Quienes se movilizan en las calles en contra de la corrupción y de las múltiples irregularidades son en primera línea estudiantes, académicos e intelectuales no identificados con la oposición partidista. Constituyen, si así se quiere, una protesta social muy similar a la de los “indignados españoles”, o a las masas de jóvenes citadinos que hicieron detonar las insurrecciones de Túnez, Egipto y Libia. No pocos de ellos –esa es una espina en el ojo de Putin- provienen del mismo partido de gobierno. Puede que en términos cuantitativos dicha oposición no sea un peligro inmediato para Putin, pero en términos cualitativos, sí lo es. Putin, para decirlo en breve, ha perdido el apoyo de la “intelligentsia” rusa. Y si Putin conoce la historia de su país, debe saber que esa pérdida fue la principal razón que llevó al comienzo de la caída del zarismo en la antigua Rusia y de la Nomenklatura en la URSS.

El retroceso político de Putin no tendría nada de dramático en ningún otro país del mundo. El problema es que Putin representa un proyecto hegemónico internacional. Su objetivo es (era) convertir a Rusia en una potencia militar en condiciones de disputar la hegemonía a China y a los EE UU. Siguiendo ese propósito, Putin ha intentado, cultivando entre otros el negocio de las armas, un proyecto de alianza con los gobiernos más anti-norteamericanos del planeta (casi todos dictatoriales). Ahora, para que ese proyecto fuera posible, Putin necesitaba antes que nada presentarse como un gobernante que tiene muy ordenado “el frente interno”. Pero después de las elecciones y de las protestas que seguramente no cesarán, ese frente interno se ve muy debilitado. Fue quizás esa una de las razones por las cuales Obama se apresuró a reconocer el triunfo de Putin pues como consumado político debe saber que un enemigo internamente debilitado no es un verdadero enemigo.
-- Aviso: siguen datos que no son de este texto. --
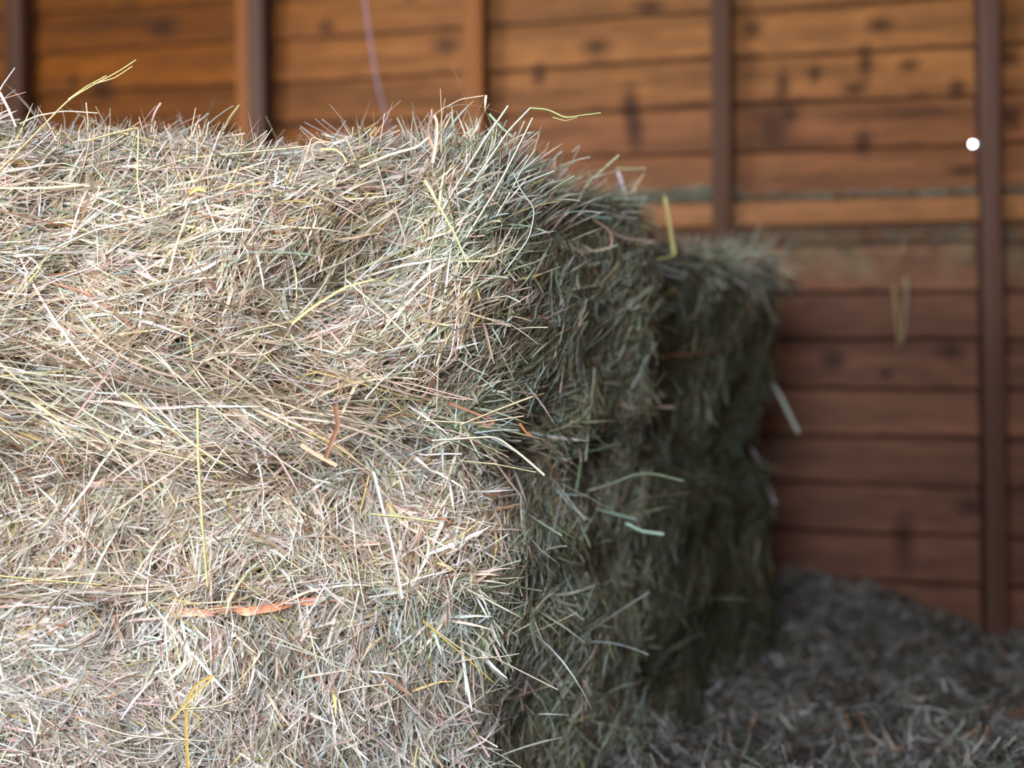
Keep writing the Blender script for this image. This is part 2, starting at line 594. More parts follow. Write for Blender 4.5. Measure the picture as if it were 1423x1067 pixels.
def ex_front_top(p, out):
    front = np.clip(-out[:, 1], 0, 1)
    up = np.clip(out[:, 2], 0, 1)
    z, x, y = p[:, 2], p[:, 0], p[:, 1]
    d = 0.030 * gauss(z, 0.79, 0.10) * front                       # belly of loose hay, hollow below it
    zs = 0.640 - 0.03 * np.clip((x + 0.65) / 0.6, 0, 1)
    d -= 0.040 * gauss(z, zs, 0.045) * front * np.clip((0.0 - x) / 0.12, 0, 1)
    d += 0.02 * gauss(x, -0.03, 0.10) * gauss(z, 0.70, .10) * front
    d -= 0.040 * np.exp(-((x + 0.20) / 0.10) ** 2 - ((z - 0.79 - 0.1 * (x + .2)) / 0.024) ** 2) * front
    d += 0.04 * np.clip((-0.40 - x) / 0.25, 0, 1) * up    # taller at the left
    d -= 0.014 * gauss(x, -0.30, 0.16) * up
    d -= 0.095 * np.clip((y - 1.47) / 0.32, 0, 1) * np.clip((x + .25) / .2, 0, 1) * up
    return d


def ex_front_low(p, out):
    front = np.clip(-out[:, 1], 0, 1)
    z, x = p[:, 2], p[:, 0]
    side = np.clip(1 - np.abs(out[:, 2]), 0, 1)
    d = -0.022 * gauss(z, 0.363, 0.016) * side
    d += 0.018 * gauss(z, 0.44, 0.05) * side
    d += 0.012 * gauss(z, 0.25, 0.07) * front
    return d


def ex_back_top(p, out):
    side = np.clip(1 - np.abs(out[:, 2]), 0, 1)
    return -0.016 * gauss(p[:, 2], 0.668, 0.012) * side - (0.015 + 0.045 * np.clip((p[:, 1] - 1.9) / 0.4, 0, 1)) * np.clip(out[:, 2], 0, 1)


def ex_back_low(p, out):
    return 0.0 * p[:, 0]


def grow(b, root, Nn, palfun, angfun, seed, weight, W=(1.1, 4.0), L=(0.045, 0.19), stick=.08, depth=(-0.016, 0.010)):
    r = np.random.default_rng(seed)
    v, f = b.build()

    v, o_ = b.point(cube_grid(70, 34, 32)[0])
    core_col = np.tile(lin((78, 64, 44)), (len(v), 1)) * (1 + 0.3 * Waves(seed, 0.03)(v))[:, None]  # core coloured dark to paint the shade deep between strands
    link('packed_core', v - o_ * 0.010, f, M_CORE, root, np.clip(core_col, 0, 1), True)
    p, n = sample(v, f, Nn, r, weight)
    ang = angfun(p, n, r)
    Ls = np.exp(r.uniform(math.log(L[0]), math.log(L[1]), Nn))
    Ws = (W[0] + (W[1] - W[0]) * r.random(Nn) ** 1.7) * 1e-3
    big = r.random(Nn) < 0.06
    Ws = np.where(big, Ws * 1.6, Ws)
    Ws = np.where(n[:, 0] > .55, Ws * 0.8, Ws)
    Ls = np.where(n[:, 0] > .55, Ls * 0.8, Ls)
    Ls = np.where((n[:, 0] > .2) & (n[:, 0] < .75) & (np.abs(n[:, 2]) < .5), Ls * 0.75, Ls)
    Ls = np.where((n[:, 2] > .25) & (n[:, 2] < .8), Ls * 0.8, Ls)
    dp = r.uniform(depth[0], depth[1], Nn)
    dp = np.where(r.random(Nn) < .3, dp - 0.006, dp)
    col = palfun(p, n, r)
    # near a hard corner a strand is shorter, so that corners stay tight
    sv, sf, scol = strands(p, n, ang, Ls, Ws, dp, r, col, 1.0, stick)
    link('hay_strands', sv, sf, M_STRAW, root, scol, False, kind='stuff')


orient_noise = Waves(77, 0.16)
orient_noise2 = Waves(78, 0.45)


def side_weights(p, n):
    w = np.ones(len(p))
    w = np.where(n[:, 1] > 0.5, 0.12, w)
    w = np.where(n[:, 2] < -0.6, 0.05, w)
    w = np.where(n[:, 0] < -0.6, 0.10, w)
    return w


def ang_front_top(p, n, r):
    x, z = p[:, 0], p[:, 2]
    front = -n[:, 1] > 0.55
    base = np.radians(14) + 0.45 * orient_noise2(p) + 0.35 * orient_noise(p)
    hang = gauss(z, 0.61, 0.07)
    base = base * (1 - hang) + hang * np.radians(-24)
    up = np.clip((x + 0.22) / 0.13, 0, 1) * np.clip((z - 0.6) / .06, 0, 1)
    base = base * (1 - up) + up * np.radians(48)
    a = base + r.normal(0, 0.42, len(p))
    right = n[:, 0] > 0.6
    a = np.where(right & ~front, np.radians(82) + 0.35 * orient_noise(p) + r.normal(0, .28, len(p)), a)
    top = n[:, 2] > 0.35
    flat = np.clip((-0.12 - x) / 0.08, 0, 1)
    a = np.where(top, r.normal(0.12, 0.30, len(p)) * flat + a * (1 - flat), a)
    a = np.where(n[:, 2] > .85, r.normal(0.12, 0.6, len(p)), a)
    wild = r.random(len(p)) < 0.15
    return np.where(wild, r.uniform(0, 3.14, len(p)), a)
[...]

Por si fuera poco, los acontecimientos del Oriente Medio han significado una gran derrota para Moscú, hecho que los comentaristas internacionales no han resaltado en toda su dimensión. En efecto, las dictaduras árabes derribadas eran íntimas aliadas de Rusia. Con ese capital geopolítico contaba Putin en sus apuestas internacionales. Los nuevos gobiernos árabes, en cambio, parecen más bien dispuestos a intensificar contactos con la EU y con los EE UU. El eje formado por Moscú, Damasco y Teherán es, en ese sentido, la última línea de fuego que resta a las aspiraciones rusas. Si cae el tirano Bachar el Asad, Putin no tendrá otra alternativa que revivir el sueño de Tolstoi y hacer de Rusia la capital de las autocracias del Asia Central, es decir, un simple poder regional de mediana estatura como es, por ejemplo, Brasil en Sudamérica.

Pero hay quizás otra alternativa: y esa es convertir en realidad el sueño de Dostoyevski. Eso quiere decir, hacer de Rusia una nación plenamente occidental, una donde los derechos humanos se cumplan con rigor y en donde impere la democracia política sobre la barbarie imperial. Pero ese sueño está muy lejos del Kremlin. Por el momento sólo aparece en las calles, en un ambiente revuelto y confuso, y en un tiempo que recuerda al que precedió a la Perestroika.